New leads found in the $20 million Swiss bribery scandal, jitters among Jonathan’s men
The Economic and Financial Crimes Commission (EFCC) is set to open another perspective in the investigation of Nigerians named in the US$ 20 million Swiss bribery scandal. EFCC source told our reporter that the Commission has chanced on new leads into the scam.
The aide of former president Goodluck Jonathan and three other Nigerian ex-officials have been named in a massive US$ 20 million Swiss bribery scandal, media reported Sunday.
The case revolved around a company called Dredging International Services (Cyprus) Ltd, which was sentenced last week in Switzerland to a fine of Sfr one million (US$ 1.03 million) and asked to repay Sfr 36 million (US$ 37.3 million) of illegal profit.
Swiss prosecutors proved that the company wired huge bribes to offshore companies whose real beneficial owners were Nigerian officials.
According to the investigators, the bribes began in 2007 after the Nigerian Ports Authority (NPA) refused to pay the company US$ 43 million for dredging the Bonny channel and river, in the south of the country – work that it had already completed.

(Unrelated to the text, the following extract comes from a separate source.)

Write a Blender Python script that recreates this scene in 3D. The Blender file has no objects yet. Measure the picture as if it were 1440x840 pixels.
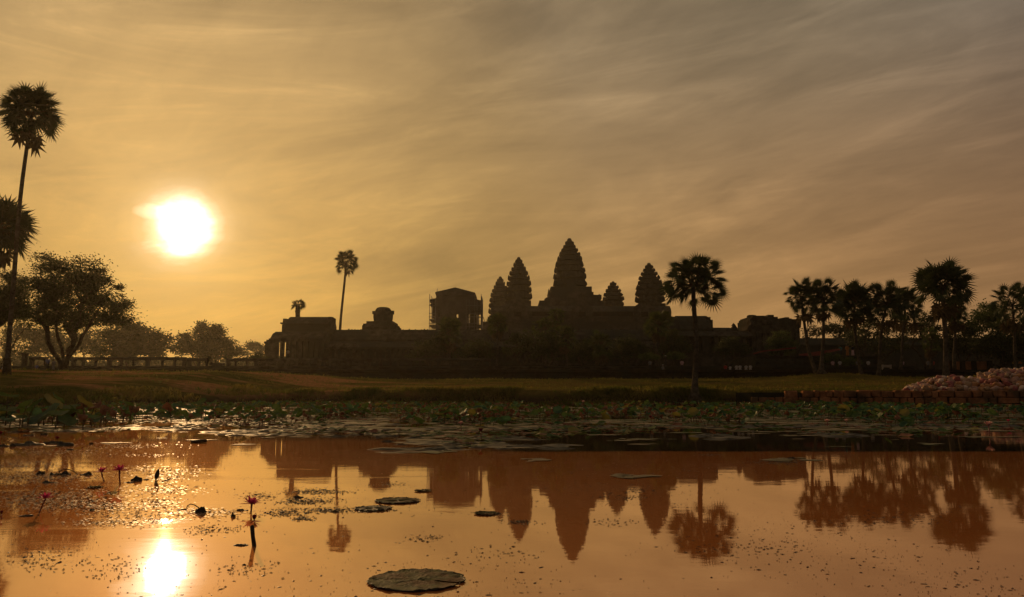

To recover the amount, the company began bribing NPA executives and other officials in the hope of pushing them to act. Over the following five years they wired more than US$ 20 million in bribes to nine offshore companies.
Three top former NPA officials, Adebayo Sarumi, Felix Ovbude and Abba Murtala Mohammed, collectively received US$ 2.6 million in kickbacks from Dredging International.
Daniel Afam-Obi, the former executive assistant to President Jonathan’s special advisor Sullivan Akachukwu Nwankpo, was said to have been paid US$ 157,000 for unknown reasons and allegedly received the money on behalf of Nwankpo.
Dredging International also wired a further US$ 18 million to offshore companies whose real beneficial owners remain unclear, but are believed to be other Nigerian officials.
According to De Tijd, at least three of those shell companies were located in the British Virgin Islands.
Each year, NPA awarded dredging contracts worth US$ 70 million to Dredging International without any open or competitive bidding, as required by Nigerian law.
To date, the firm is believed to have won jobs worth at least ₦717 billion (US$ 2.28 billion).
Dredging International is a Cyprus-based subsidiary of the Belgian petroleum infrastructure and dredging group DEME. Before the investigation was made public, the Antwerp-based group had been described as the most attractive employer in Belgium and was in 2015 crowned “company of the year”, L’Echo reported.
Dredging International’s lawyer Marc Henzelin told investigators that the company “found themselves in a situation of near-constraint” when the NPA blocked the due payments, according to Premium Times.
To arrange the bribery scheme, the company hired Geneva-based asset management company, Driancourt & Cie, and its director Alain Driancourt, who set up three offshore companies with Credit Suisse and EFG Bank accounts.
The accounts were regularly topped up by Dredging International and the payment orders given by two of its Swiss executives. Each earned bonuses of €800,000 (US$ 1.1 million) and €2.7 million (US$ 3.76 million) respectively.
An investigation was launched in 2011, when Credit Suisse alerted Swiss authorities to these suspicious transfers.
Switzerland allegedly sought assistance from Nigeria and its then Minister of Justice, Mohammed Bello Adoke, who replied that there was no case for criminal investigation.
Adoke is currently wanted by the Economic and Financial Crimes Commission (EFCC) in connection to another corruption scandal.
The asset management company, Driancourt & Cie, was dissolved in August 2015 on orders from Swiss regulatory authorities.